It has been announced by the Wellington City Council, that following on from the demise of the proposal for a Hilton Hotel, there will be an ideas competition for the end of the Outer T on Queens Wharf: currently home to an old tin shed, as I’m sure you all know. The Hilton-to-be, as you will recall, was vanquished by the continued badgering of the combined forces of Waterfront Watch and the Civic Trust (go Grey Power!), and no one much seems to have mourned its passing (blogged by Philip back in March). The Hilton’s Auckland architects have left town with their tails between their legs, probably destined never to want to return. While details for the competition for the replacement building have not been clarified yet, there’s one thing for sure: there’s going to be a call for it to be Iconic.

icon-queenswharf.jpg

Do you reckon it might just be time to put an end to the use of the word Iconic ?  Once upon a time Icon was just a word meaning those painted portraits of Orthodox saints, then it became a symbol for a Mac application – and now they’re everywhere. Damn icons! Enough with that word already! Does that make me an iconoclast?

icon-pantocrator.jpg

Not everything needs to be an icon, or iconic, and don’t even get me started on ironic! There are some buildings and structures that definitely are Iconic – the Eiffel Tower for one, Taj Mahal for another, and Sydney Opera House for another. They’re all brilliant, one of a kind symbols that can stand as shorthand for an entire country just by their mere outline. Other buildings aren’t quite so special. Te Papa, for one, has fortunately not become an icon for Wellington, nor for New Zealand, and perhaps that’s just as well. Although their restaurant was called Icon too, if I recall, but even that didn’t save it from closing down.

icon-mac.jpg

I guess that to really be an icon, the silhouette needs to be simple to think of, and simple to draw. Eiffel Tower? Big swoopy-uppy legs, and a long baguette of wrought iron on top. Sydney Opera House? Sails, piles of orange peels, or turtles mating. Taj Mahal? Go on – draw it without googling an image first: that’s right, its a sort of pointy curvaceous breasty thing, and four giant pepper grinders.  Hard to describe it now, but easy to recognise it when you see it. But not everything and everyone needs to be an icon. Sometimes things just need to slip into the background and do a good job of holding the fort together.

icon-qwot.jpg

However, that’s bound not to be the case on the Outer T. Iconic it has been decreed, and Iconic it shall be, although Ironic is more likely, if calls by some for a winter-garden were to be taken on board. The point of standing in a glass box in the middle of the harbour, on a concrete platform, while looking at hothouse shrubs, seems such a no-starter and pointless activity to me, yet some of the Waterfront Watchers keep suggesting it, parrot-like, at regular intervals. There’s greenery in the hills all around Wellington, growing quite happily in our benign outdoors clime, and it seems a foolish notion to try and plant some more on the concrete deck of a Wellington Wharf.

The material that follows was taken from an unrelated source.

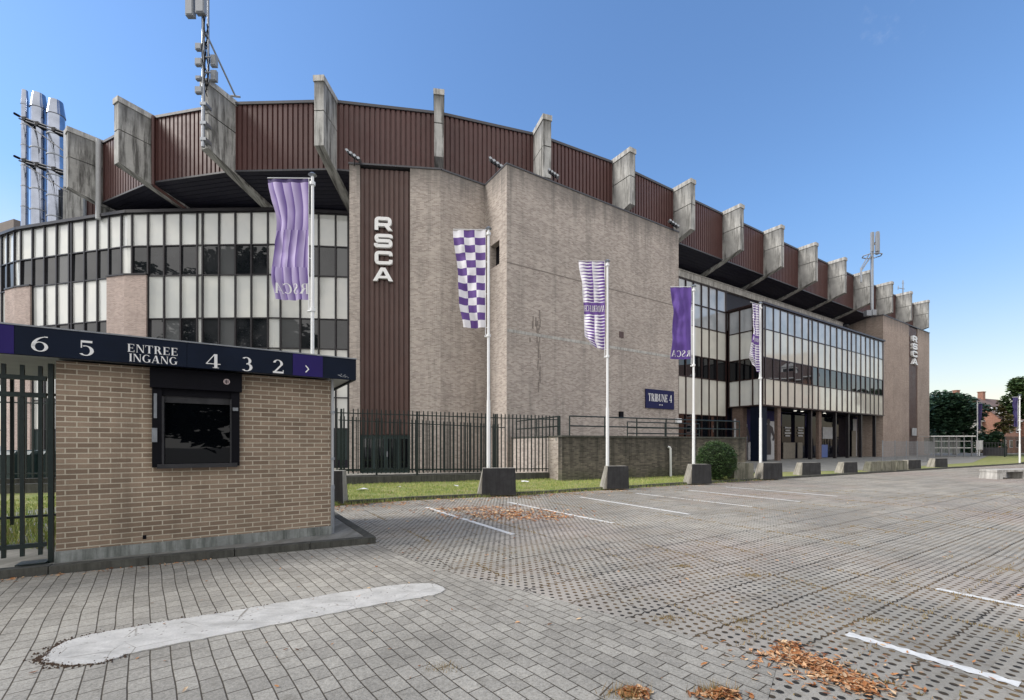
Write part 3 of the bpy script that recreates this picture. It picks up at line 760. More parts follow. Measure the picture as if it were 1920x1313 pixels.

Former mayoral hopeful Nick Wang has suggested that we need a museum out there shaped like a giant kiwi (bird presumably – fruit possibly – either way – no thank you!).

“We could have a Chinese dragon on the other side of the building, something relating to Maori legend, a Tibetan lion, an Indian cow, and a room dedicated to the gay community”.

Hmmmm. I think not. Let’s move on from tacky icon ideas and think of something else instead. What would you put there? And just how would you make it Iconic? Aaargh, there’s that word again!!